History of the Punjabi Language

Punjabi is an Indo-Aryan language spoken by the people of historical Punjab - both in Pakistan as well as in India. It is a Sikh dominated language spoken by approximately 90 million people, making it the 11th most commonly spoken language in the world. Apart from being the official language of Punjab and Chandigarh, it is also one of the official languages of Delhi and the second language of Haryana.

Although Pakistan has a majority of the Punjabi-speaking population, the language has failed to gain any official status in the country. It is not used greatly as a written language too in comparison to Urdu.

The grammatical structure of the Punjabi language is under high influence by the Dravidians and Proto – Dravidians, and also comes closer to Sindhi and Serieki.

As the Prakrit is known to have come from Sanskrit and so the Aprabhramsa language, the Punjabi language is known to have quite a few characteristics of Sanskrit, Prakrit and Aprabhramsa.
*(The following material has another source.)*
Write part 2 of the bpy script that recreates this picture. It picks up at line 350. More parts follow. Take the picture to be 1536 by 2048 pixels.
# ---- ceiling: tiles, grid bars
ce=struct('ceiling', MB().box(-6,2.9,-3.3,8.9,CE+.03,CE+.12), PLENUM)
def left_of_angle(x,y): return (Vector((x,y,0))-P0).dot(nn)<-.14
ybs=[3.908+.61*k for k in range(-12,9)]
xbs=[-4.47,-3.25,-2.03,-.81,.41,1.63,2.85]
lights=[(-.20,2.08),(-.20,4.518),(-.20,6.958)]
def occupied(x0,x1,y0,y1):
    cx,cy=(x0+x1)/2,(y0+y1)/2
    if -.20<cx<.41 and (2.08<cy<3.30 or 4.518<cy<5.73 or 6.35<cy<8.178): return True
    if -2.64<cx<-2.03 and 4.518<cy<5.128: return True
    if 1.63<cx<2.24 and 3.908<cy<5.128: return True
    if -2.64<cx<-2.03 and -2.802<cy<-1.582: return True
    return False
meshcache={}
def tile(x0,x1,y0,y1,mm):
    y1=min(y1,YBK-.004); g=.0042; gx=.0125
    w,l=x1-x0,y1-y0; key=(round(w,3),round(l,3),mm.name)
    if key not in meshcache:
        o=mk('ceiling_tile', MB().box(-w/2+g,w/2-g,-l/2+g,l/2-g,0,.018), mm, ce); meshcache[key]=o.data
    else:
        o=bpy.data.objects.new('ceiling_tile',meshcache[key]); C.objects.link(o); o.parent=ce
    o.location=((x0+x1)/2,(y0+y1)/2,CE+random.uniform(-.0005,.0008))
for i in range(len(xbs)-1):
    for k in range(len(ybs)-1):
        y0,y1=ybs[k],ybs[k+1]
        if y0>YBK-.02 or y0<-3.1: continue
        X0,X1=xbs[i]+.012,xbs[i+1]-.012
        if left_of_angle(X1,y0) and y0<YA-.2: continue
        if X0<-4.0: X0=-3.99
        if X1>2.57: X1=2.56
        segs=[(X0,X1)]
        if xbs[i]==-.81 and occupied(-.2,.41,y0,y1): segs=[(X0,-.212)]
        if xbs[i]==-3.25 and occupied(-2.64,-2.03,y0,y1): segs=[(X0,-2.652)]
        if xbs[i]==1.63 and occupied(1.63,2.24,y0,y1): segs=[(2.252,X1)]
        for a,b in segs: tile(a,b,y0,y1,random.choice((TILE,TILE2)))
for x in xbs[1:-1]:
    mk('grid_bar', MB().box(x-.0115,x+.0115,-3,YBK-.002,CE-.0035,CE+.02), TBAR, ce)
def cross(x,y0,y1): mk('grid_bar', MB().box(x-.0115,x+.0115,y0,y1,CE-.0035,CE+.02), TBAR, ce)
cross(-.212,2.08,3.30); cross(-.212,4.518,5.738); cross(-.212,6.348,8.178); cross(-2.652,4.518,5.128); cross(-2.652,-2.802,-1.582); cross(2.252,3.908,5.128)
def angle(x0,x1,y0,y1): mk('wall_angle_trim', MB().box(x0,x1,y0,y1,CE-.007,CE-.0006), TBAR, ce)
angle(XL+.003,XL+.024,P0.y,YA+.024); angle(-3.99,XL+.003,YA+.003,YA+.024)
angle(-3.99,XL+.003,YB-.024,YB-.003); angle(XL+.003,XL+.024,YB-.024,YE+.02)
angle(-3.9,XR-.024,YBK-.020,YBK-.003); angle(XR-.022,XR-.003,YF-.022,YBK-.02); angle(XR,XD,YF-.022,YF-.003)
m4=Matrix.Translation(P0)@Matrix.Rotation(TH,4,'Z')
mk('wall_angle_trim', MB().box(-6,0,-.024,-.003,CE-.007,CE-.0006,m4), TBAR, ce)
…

The Punjabi language is written in different scripts depending on the dialect of that particular region as well as the religion of the speaker. Shahmukhi is the commonly used Punjabi script in the Punjab province of Pakistan, which is a modified version of Persian-Nastaliq script; whereas the Gurumukhi script is the most prevalent and in major use in the Indian state of Punjab. Hindus and the other community residing in the adjoining states, such as Himachal Pradesh and Haryana, sometimes use the Devanagari script. However, the official and also the most commonly used scripts for writing Punjabi are Gurmukhi and Shahmukhi. Majority of the Sikhs believe that the Gurmukhi script is the only appropriate script that is produced from the Nagari script.

Modern Punjabi

The modern day Punjabi has a major influence of languages such as Urdu, Arabic, Persian, Hindi, English and Sanskrit. The language has integrated local vocabulary just like the English after having travelled around the world. Punjabi, in the current era, has thus evolved as the most important and an independent language of medieval northern India.